* _Task objective_: Every line that contains the word "this" should be copied out.

* _Provided records_:
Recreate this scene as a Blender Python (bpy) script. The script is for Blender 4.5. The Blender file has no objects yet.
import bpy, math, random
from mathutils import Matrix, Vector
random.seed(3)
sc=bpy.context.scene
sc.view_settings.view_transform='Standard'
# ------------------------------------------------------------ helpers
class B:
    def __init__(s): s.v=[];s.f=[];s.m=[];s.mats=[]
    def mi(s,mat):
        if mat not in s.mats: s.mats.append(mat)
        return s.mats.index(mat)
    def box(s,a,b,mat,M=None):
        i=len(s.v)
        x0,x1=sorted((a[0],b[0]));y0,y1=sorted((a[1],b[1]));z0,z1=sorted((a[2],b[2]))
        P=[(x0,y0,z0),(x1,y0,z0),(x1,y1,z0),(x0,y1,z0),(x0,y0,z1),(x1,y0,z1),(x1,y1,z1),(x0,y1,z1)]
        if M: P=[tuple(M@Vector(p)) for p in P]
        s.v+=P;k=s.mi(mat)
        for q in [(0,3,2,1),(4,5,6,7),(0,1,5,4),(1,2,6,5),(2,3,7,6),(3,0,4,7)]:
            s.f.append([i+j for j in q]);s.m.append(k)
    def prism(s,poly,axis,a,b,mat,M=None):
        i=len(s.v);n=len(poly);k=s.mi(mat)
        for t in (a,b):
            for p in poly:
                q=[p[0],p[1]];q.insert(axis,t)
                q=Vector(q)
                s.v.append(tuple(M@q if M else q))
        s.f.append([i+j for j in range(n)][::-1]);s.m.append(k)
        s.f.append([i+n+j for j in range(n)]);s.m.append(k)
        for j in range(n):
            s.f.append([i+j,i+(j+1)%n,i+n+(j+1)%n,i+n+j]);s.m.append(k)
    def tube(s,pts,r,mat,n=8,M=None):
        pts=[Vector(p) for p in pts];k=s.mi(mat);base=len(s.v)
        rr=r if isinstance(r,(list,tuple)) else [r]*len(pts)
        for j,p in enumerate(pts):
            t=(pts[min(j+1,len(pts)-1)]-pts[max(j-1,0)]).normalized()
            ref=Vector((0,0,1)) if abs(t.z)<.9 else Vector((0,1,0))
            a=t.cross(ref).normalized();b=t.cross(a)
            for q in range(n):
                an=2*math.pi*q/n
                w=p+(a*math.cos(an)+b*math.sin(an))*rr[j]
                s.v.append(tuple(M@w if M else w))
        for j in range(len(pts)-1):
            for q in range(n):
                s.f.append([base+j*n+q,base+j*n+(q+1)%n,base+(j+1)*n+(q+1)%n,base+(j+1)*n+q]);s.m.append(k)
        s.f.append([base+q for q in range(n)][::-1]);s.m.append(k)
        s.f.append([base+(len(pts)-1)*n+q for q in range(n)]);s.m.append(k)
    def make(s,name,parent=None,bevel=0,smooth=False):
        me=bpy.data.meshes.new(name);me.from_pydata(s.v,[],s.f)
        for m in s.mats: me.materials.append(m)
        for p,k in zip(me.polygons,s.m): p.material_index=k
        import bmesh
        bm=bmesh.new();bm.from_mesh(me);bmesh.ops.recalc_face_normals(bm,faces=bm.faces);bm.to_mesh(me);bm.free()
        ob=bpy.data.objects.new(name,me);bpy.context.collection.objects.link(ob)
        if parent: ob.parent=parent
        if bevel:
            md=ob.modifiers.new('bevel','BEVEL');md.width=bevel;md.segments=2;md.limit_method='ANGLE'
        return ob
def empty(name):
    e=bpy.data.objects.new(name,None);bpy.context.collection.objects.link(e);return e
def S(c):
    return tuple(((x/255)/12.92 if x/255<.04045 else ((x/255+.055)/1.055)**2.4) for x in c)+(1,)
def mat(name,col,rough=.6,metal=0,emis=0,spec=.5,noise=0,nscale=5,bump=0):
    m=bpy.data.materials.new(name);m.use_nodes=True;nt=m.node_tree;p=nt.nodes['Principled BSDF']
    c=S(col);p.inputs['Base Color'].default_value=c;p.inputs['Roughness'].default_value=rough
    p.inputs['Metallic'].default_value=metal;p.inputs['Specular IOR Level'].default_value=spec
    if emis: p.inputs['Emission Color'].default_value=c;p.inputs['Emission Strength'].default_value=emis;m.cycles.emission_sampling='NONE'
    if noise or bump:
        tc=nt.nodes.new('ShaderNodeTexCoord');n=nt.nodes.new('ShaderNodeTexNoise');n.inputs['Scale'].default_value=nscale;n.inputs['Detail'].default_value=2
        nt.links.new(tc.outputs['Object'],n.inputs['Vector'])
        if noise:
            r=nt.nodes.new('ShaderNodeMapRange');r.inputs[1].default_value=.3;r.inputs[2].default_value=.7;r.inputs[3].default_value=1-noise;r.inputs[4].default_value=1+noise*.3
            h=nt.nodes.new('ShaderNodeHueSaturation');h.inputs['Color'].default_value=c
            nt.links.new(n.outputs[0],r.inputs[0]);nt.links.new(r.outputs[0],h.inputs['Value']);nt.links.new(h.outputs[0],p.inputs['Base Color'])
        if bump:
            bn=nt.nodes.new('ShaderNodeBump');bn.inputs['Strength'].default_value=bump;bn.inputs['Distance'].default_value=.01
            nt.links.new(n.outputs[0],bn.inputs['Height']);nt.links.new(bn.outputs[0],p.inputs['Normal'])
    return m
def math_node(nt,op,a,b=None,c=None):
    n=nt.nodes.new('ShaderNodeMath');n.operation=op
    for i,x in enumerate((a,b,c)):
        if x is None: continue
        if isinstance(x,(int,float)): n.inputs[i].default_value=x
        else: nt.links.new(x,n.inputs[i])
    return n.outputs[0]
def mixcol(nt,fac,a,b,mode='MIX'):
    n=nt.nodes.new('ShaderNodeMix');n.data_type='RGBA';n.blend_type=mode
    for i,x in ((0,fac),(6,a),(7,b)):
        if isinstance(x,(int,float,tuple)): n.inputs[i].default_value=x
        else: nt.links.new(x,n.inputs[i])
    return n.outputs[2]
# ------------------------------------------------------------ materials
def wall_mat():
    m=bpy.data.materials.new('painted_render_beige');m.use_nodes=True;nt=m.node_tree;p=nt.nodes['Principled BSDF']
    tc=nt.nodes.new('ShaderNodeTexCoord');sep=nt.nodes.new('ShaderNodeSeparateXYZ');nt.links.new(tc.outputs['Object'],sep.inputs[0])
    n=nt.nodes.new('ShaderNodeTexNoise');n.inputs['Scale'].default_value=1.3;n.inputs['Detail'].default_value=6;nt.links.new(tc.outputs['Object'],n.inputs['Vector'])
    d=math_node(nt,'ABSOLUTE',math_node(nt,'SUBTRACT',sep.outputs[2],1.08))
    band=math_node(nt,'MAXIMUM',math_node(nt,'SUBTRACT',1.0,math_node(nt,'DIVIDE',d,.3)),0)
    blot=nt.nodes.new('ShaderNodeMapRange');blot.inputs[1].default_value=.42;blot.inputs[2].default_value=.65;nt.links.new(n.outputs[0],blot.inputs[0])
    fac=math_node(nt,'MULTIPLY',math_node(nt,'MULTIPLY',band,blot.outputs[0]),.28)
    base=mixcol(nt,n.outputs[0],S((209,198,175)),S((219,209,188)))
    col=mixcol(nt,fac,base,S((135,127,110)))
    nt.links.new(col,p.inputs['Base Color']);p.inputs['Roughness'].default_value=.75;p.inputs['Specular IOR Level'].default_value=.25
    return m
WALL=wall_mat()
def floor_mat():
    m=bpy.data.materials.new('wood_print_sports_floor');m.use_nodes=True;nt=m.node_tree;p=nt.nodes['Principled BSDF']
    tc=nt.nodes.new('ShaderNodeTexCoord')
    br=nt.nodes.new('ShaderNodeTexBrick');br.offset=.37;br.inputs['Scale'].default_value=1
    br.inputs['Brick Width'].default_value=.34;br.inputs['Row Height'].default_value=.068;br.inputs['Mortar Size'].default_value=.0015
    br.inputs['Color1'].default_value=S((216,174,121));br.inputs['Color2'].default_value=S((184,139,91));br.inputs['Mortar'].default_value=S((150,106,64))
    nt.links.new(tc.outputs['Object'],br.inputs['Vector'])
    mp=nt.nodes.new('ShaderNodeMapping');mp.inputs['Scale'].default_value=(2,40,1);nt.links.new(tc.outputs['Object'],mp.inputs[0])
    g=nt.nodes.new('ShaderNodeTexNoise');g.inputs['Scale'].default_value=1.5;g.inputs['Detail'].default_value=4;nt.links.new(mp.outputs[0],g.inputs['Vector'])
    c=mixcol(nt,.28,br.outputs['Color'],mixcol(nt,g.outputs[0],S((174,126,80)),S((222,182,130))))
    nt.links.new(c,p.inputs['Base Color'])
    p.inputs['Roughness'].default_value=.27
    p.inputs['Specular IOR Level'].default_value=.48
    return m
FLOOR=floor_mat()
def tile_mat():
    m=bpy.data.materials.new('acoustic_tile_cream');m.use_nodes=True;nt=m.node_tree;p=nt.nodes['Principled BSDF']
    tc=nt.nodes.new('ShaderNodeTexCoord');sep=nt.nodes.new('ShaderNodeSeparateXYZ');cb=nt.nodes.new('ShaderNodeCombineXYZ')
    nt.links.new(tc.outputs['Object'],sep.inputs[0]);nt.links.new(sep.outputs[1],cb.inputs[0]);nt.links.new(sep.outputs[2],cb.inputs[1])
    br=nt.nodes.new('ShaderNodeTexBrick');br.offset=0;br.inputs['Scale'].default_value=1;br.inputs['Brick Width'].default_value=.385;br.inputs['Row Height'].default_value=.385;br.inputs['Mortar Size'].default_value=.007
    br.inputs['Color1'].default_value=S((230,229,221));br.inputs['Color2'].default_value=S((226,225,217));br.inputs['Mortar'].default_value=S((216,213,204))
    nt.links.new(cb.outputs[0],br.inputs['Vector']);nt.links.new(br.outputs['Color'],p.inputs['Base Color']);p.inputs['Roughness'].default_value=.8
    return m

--

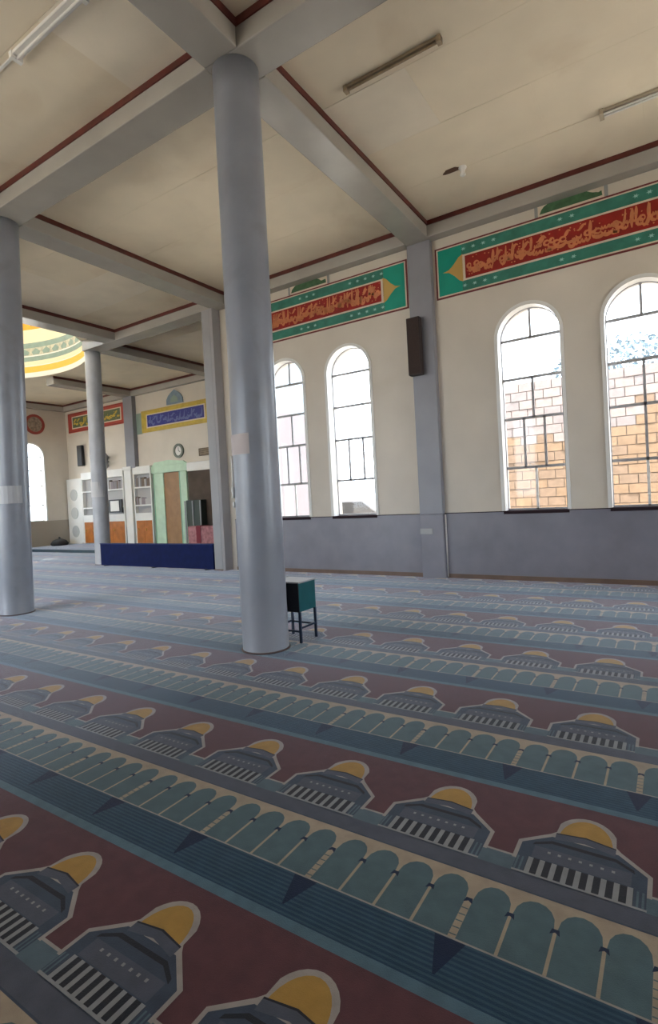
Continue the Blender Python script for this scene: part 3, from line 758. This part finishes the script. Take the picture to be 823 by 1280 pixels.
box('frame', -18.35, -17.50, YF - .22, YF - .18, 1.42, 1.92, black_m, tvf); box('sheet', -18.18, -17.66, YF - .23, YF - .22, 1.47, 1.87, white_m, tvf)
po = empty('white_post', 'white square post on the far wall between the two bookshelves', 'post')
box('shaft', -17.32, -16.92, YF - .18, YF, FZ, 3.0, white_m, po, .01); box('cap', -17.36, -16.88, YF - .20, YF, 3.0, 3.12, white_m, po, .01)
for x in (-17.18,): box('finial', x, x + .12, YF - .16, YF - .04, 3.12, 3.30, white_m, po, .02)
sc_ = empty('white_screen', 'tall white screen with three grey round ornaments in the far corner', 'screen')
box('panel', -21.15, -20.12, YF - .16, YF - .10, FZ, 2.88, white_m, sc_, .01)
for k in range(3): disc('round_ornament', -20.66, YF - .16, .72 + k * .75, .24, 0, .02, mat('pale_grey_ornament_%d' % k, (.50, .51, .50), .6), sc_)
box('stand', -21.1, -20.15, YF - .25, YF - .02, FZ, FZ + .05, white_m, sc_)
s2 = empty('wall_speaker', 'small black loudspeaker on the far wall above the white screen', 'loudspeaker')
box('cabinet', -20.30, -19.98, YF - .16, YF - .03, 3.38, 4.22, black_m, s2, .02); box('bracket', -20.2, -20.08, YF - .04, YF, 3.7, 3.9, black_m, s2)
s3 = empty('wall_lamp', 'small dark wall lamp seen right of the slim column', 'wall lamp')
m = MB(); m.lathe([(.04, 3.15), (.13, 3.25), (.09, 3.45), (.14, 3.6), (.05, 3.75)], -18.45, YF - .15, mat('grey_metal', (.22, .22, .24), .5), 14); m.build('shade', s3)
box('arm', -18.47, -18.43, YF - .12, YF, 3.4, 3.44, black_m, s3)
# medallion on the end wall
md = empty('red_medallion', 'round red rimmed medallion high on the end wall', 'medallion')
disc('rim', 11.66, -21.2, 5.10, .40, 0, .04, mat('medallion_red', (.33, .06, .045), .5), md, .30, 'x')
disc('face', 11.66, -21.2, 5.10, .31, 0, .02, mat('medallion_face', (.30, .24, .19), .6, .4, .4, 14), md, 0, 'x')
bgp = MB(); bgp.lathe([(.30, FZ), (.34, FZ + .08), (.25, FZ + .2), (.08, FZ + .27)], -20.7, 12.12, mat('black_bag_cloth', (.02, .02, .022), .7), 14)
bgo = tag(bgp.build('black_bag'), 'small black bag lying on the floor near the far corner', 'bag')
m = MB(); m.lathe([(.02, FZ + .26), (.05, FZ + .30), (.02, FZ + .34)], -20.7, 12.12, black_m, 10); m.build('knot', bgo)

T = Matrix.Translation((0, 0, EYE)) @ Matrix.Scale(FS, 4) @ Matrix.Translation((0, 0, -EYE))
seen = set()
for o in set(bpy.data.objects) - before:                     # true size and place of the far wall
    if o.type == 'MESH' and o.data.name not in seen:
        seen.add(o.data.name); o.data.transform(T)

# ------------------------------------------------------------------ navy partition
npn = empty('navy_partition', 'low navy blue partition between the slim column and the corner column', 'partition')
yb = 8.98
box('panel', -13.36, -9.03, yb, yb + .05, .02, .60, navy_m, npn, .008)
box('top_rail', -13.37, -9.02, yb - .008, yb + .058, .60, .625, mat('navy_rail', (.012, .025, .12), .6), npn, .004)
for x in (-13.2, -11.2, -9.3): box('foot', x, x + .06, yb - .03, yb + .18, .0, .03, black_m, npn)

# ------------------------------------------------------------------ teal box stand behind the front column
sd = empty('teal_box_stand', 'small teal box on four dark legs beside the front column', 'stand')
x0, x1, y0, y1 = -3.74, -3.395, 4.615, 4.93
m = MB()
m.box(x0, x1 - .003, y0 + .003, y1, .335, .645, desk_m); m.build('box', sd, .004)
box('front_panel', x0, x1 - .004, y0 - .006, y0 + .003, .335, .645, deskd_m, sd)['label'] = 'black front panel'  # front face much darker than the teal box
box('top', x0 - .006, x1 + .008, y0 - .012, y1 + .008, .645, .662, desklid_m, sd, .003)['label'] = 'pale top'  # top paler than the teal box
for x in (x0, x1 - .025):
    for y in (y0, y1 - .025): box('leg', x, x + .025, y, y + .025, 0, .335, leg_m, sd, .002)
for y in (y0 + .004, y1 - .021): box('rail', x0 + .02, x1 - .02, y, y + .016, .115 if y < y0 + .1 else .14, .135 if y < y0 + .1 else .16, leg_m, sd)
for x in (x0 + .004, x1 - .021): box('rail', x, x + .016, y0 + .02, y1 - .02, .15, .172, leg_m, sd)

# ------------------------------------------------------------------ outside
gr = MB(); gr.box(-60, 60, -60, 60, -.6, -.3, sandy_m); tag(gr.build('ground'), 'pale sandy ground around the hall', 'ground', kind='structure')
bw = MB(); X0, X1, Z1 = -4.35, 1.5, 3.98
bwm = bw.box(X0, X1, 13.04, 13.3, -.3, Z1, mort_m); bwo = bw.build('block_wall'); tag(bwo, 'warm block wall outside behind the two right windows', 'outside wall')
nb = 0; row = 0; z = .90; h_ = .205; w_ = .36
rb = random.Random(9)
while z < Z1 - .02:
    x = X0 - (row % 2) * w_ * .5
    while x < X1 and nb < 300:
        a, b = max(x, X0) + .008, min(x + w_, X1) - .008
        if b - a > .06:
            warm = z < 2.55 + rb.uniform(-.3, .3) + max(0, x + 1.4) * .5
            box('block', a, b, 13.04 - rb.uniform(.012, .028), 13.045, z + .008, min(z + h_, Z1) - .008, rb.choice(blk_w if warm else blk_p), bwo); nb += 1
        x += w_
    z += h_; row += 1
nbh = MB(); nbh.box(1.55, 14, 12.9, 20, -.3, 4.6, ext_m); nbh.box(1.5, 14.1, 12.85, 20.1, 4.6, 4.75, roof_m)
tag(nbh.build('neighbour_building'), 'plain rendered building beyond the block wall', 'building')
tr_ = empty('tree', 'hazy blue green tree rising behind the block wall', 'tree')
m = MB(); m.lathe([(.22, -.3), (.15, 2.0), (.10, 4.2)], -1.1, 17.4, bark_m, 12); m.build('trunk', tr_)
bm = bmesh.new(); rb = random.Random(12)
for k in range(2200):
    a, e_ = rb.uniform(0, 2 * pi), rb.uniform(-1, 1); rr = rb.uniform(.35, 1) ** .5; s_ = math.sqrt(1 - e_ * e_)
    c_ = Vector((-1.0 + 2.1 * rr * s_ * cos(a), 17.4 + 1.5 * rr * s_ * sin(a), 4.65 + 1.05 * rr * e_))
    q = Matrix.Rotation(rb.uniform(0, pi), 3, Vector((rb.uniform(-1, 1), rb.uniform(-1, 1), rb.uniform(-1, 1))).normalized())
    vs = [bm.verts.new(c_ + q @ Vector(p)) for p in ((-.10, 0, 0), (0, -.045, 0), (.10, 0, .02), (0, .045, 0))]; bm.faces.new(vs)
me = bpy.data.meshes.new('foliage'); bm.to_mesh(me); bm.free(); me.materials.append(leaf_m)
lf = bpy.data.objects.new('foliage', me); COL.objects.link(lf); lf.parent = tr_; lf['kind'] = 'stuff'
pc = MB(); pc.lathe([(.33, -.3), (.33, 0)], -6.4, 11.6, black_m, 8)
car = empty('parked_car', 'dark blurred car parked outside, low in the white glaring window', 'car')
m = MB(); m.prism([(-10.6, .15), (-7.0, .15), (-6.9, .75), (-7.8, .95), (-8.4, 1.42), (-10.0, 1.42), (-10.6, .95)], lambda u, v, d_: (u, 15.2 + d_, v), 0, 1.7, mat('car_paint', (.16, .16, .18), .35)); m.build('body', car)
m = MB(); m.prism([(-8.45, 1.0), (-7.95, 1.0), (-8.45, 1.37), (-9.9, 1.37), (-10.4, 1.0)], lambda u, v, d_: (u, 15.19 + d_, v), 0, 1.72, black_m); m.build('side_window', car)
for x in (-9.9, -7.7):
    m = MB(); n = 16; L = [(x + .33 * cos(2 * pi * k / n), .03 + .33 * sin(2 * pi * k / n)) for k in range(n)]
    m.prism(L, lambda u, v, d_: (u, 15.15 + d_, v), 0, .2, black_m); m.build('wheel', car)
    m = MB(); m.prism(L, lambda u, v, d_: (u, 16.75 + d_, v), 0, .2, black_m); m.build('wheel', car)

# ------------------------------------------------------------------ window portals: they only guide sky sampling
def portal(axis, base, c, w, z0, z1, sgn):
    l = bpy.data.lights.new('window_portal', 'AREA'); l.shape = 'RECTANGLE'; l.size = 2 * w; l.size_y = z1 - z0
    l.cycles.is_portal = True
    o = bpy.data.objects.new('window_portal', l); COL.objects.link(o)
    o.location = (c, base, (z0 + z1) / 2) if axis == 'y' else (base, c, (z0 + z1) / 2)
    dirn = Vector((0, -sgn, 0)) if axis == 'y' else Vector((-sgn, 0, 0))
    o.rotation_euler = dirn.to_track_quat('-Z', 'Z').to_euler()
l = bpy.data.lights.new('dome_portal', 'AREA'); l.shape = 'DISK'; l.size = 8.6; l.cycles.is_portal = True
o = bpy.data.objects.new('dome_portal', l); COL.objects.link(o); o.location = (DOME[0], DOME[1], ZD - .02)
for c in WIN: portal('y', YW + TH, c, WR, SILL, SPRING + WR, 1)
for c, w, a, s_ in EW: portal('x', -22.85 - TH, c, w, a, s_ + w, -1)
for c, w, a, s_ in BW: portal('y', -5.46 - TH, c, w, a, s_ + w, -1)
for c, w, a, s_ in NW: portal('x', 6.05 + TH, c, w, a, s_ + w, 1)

* _The reply_:
Recreate this scene as a Blender Python (bpy) script. The script is for Blender 4.5. The Blender file has no objects yet.
Continue the Blender Python script for this scene: part 3, from line 758. This part finishes the script. Take the picture to be 823 by 1280 pixels.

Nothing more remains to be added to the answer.